28 septembre 1763
Le solitaire à qui m. Ribotte écrit quelquefois a trois tristes qualités, celles d'être vieux, malade et paresseux.
Il se réveille quelquefois, tantôt pour soutenir un pauvre roué, dont par parenthèse, le procès commencera après la saint Martin, tantôt pour donner sur le nez à Simon Lefranc, attendu que Simon Lefranc porte le nez un peu trop haut, tantôt pour prêcher la tolérance au long et au large. Il est fort aise que vos protestants assemblent des synodes et serait encore plus aise que les philosophes en assemblassent.
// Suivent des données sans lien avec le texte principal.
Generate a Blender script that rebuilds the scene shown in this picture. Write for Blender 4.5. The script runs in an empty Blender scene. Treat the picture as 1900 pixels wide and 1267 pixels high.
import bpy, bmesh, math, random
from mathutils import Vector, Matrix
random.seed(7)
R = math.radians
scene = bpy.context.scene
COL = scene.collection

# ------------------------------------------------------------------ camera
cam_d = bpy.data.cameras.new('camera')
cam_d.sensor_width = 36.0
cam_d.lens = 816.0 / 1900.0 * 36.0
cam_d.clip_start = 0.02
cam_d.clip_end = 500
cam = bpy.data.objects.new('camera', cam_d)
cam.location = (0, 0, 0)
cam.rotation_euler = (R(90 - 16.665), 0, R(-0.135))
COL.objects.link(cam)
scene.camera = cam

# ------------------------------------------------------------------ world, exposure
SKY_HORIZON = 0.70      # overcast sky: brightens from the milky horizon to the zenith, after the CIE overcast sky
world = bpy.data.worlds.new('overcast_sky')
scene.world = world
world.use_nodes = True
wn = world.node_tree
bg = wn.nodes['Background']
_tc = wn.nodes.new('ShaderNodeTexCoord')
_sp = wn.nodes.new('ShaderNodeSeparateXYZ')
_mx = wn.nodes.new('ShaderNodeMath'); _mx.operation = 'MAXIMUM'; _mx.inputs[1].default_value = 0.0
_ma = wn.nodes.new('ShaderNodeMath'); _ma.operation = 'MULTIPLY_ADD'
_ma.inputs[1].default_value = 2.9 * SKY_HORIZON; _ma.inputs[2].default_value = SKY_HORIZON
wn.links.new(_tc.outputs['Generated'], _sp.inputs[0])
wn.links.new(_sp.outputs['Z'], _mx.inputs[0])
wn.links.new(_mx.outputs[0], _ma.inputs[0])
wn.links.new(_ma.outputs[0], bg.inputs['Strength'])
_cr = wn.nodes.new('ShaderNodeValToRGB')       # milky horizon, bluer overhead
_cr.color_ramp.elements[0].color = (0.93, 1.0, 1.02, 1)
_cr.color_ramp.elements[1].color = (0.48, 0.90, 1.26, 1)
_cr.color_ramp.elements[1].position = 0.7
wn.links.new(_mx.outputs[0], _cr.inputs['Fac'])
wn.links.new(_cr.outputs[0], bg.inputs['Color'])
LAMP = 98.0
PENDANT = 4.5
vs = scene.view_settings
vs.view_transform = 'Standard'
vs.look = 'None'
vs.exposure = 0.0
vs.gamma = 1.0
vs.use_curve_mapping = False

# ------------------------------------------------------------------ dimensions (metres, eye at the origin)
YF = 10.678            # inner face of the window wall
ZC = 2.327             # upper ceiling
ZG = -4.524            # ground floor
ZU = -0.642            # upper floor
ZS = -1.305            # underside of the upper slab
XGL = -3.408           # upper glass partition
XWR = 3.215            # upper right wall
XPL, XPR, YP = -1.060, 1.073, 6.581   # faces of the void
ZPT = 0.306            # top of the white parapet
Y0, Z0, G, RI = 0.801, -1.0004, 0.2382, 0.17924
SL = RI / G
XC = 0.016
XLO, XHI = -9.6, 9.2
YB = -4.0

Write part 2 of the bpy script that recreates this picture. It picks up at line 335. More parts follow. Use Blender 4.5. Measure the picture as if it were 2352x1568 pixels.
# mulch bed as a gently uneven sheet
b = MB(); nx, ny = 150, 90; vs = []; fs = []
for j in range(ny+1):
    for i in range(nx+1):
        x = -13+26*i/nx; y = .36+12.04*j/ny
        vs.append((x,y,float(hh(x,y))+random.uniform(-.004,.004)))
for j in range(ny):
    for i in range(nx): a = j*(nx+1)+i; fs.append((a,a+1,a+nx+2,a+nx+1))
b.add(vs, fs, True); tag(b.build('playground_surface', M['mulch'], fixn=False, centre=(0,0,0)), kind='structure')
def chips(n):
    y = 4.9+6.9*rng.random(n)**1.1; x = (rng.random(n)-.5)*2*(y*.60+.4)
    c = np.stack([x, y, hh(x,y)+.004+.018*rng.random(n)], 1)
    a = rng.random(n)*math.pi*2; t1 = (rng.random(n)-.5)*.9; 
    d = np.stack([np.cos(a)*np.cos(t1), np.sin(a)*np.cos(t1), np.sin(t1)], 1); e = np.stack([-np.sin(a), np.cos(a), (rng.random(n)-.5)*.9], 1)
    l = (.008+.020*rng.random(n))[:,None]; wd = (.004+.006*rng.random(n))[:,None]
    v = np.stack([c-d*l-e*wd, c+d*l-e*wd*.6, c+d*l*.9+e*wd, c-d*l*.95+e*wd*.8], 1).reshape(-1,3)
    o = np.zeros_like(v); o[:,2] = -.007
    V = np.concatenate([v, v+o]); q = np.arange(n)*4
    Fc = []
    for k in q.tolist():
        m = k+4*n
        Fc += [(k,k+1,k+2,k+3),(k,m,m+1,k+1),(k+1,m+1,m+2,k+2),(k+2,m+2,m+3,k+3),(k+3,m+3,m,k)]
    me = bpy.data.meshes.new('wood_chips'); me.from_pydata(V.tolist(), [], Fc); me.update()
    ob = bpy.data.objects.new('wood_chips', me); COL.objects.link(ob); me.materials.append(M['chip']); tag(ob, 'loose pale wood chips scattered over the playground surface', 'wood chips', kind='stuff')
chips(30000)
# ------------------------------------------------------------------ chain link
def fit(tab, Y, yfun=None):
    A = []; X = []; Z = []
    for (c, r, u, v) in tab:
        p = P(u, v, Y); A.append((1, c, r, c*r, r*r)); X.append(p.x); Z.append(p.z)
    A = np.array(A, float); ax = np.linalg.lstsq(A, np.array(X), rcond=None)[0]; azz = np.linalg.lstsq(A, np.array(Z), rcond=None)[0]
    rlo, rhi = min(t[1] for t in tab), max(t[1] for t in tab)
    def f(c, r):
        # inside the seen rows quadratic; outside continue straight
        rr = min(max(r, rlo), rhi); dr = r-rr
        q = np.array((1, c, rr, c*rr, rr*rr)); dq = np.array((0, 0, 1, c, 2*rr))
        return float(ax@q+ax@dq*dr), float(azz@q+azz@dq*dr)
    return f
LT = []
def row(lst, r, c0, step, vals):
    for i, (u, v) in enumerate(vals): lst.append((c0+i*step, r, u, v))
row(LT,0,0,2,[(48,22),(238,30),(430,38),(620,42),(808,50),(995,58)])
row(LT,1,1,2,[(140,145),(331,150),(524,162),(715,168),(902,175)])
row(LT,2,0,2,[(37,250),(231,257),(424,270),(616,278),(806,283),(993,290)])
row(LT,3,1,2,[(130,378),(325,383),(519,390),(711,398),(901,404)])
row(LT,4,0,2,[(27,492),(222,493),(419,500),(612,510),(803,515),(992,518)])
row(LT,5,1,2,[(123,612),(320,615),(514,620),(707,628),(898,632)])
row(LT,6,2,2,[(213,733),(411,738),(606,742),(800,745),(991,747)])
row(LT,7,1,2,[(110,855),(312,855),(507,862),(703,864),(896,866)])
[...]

Il a entendu dire qu'on avait imprimé a Paris un petit catéchisme de l'honnête homme, dont tous les honnêtes gens sont assez contents, il a entendu dire aussi qu'on en enverrait à m. Ribotte si on pouvait lui faire tenir le paquet franc de port; la vérité est bonne, mais il ne faut pas qu'elle ruine. Cinq ou six cents citoyens de Genève vont faire des représentations au conseil pour la quatrième fois sur la manière dont ledit conseil en a usé envers Jean Jacques Rousseau leur concitoyen. Ils prétendent qu'un bourgeois de Genève a le droit de tourner en ridicule la religion chrétienne tant qu'il veut, qu'on doit disputer amiablement avec lui et non pas le condamner sans l'entendre. Le nombre des philosophes qui augmente prodigieusement rit de tout cela et fait bien. Que monsieur Ribotte rie, si jamais il fait un voyage dans nos quartiers, je le prie de venir rire chez moi.